Yesterday, I highlighted the Justice Department’s decision to continue seeking to stand in for former President Trump in a defamation suit. While initially gobsmacked, I defended this decision after reading the DOJ explanation.
University of Washington political scientist Scott Lemieux vehemently disagreed over at Lawyers, Guns, & Money, in a post titled “SPENDING TAXPAYER MONEY IN DEFENSE OF AUTHORITARIANISM IS NO VIRTUE.” But his only explanation beyond the headline is “There are legitimate prerogatives of the presidential office. This isn’t one of them.”
The link takes us to a column from last October by Barbara McQuade, MSNBC Opinion Columnist, arguing that blanket immunity from defamation suits for Presidents is a bad idea. This is a perfectly reasonable position which some OTB commenters, including regular HarvardLaw92, took in the comments section yesterday.
But that isn’t the DOJ’s call. They had to decide whether Trump’s speech was made in the performance of his presidential duties and whether, therefore, to take the case on behalf of the United States. A federal appeals court, and quite possibly the United States Supreme Court, will ultimately decide the question of whether the speech was made in his official or private capacity.
Lemieux’s co-blogger, University of Colorado law professor Paul Campos, has a more interesting take in a piece entitled “PRETENDING THAT WHAT’S HAPPENING ISN’T HAPPENING.” It begins with approvingly reposting a reader comment from Lemieux’s post that declares, in part,
I guess all I can come up with is that the Democrats have basically submitted to Trump. Not that they want him to win or be President, but the large majority of elected Democrats have all agreed to act like he was normal, real, legitimate. They don’t see any need or desire to act like there’s a real threat there. He was just a President.
[…]
We talk all the time about how we can’t let Trump be normalized, but he has been. And the highest levels of Democratic governance are not just letting it happen, but actively abetting it.
To which Campos adds,
Basically, what we have here is a bunch of Very Serious Institutionalists who are arguing about whether the kitchen backsplash should be switched out. They’re having this argument even though a fire is spreading rapidly through the house, because it’s a lot less disturbing to argue about backsplash options than to contemplate the prospect of being burned alive, and then maybe trying to do something about it.
As to what to do about that, I too am short on bright ideas, but a good first step would be for people like Merrick Garland and his boss to stop pretending that Donald Trump and the Republican party (a distinction for the moment without a difference) aren’t actively trying to destroy the United States.

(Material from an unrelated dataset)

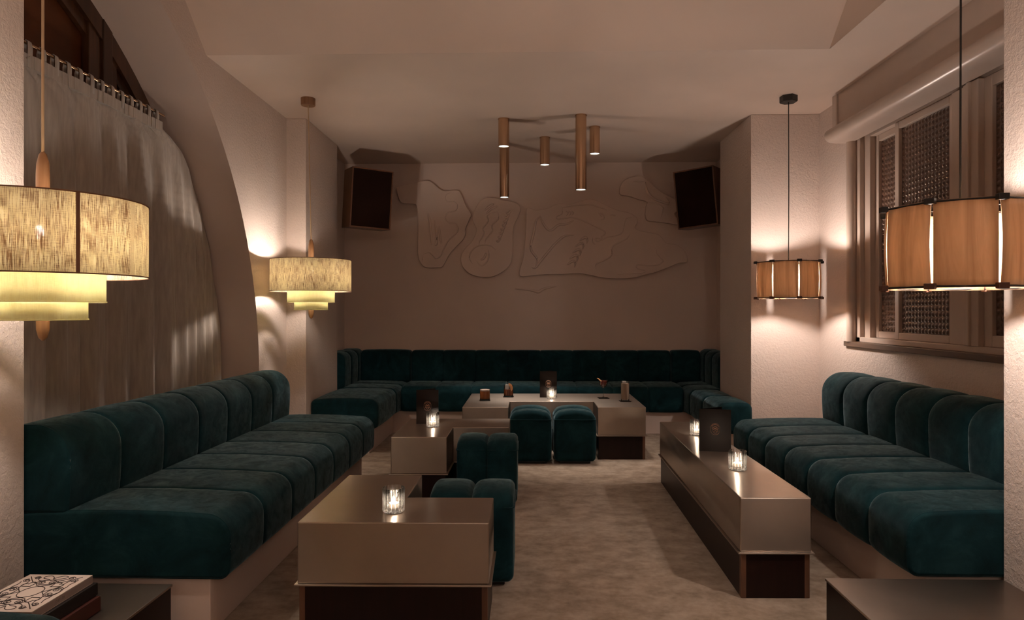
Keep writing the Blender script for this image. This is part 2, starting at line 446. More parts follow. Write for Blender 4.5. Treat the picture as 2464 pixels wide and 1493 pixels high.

Yes I realize that in the abstract a “politicized” DOJ is a really bad thing. A worse thing is when someone is trying to literally kill you and you keep trying to get them to appear at an Aspen Institute panel moderated by David Brooks.
So, I will cop to being a Very Serious Institutionalist. I left my political party and voted for my least-favorite-ever Presidential nominee from the other party in 2016 because I thought Donald Trump would be a very bad President. I underestimated just how bad a President he would be. But, at the same time, I thought and continue to think that he was the legally elected President and therefore had all of the powers, rights, and privileges that came with that office.
I supported his impeachment and removal from office over the Ukraine affair although, frankly, I thought it among the lesser transgressions of his oath up to that point. I voted for his 2020 opponent. I supported his second impeachment for inciting the 6 January Capitol riots and was chagrined but not shocked that he wasn’t removed for it.
But none of that, frankly, has anything to do with the matter at hand. Trump was an abhorrently abnormal President but he was, nonetheless, still President. Either a President’s speech in office constitutes official speech or it doesn’t. While I think it would be a bad idea, I’m amenable to being persuaded that we should change the rules prospectively to make future Presidential statements that defame citizens subject to private lawsuits.
Regardless, saying that a rape accuser is lying about the rape and implying that she’s undesirable to boot is not an emergency situation requiring retroactively changing the rules. Indeed, Trump is currently an ex-President with absolutely no power aside from whatever influence he still wields with Republicans. Making him subject to one particular private defamation suit will have next to no bearing on whether he’s re-elected in 2024.
If one believes Trump and his party are “actively trying to destroy the United States,” it actually makes sense to double down on upholding the norms they are trying to destroy. And the rule of law should be at the top of the list.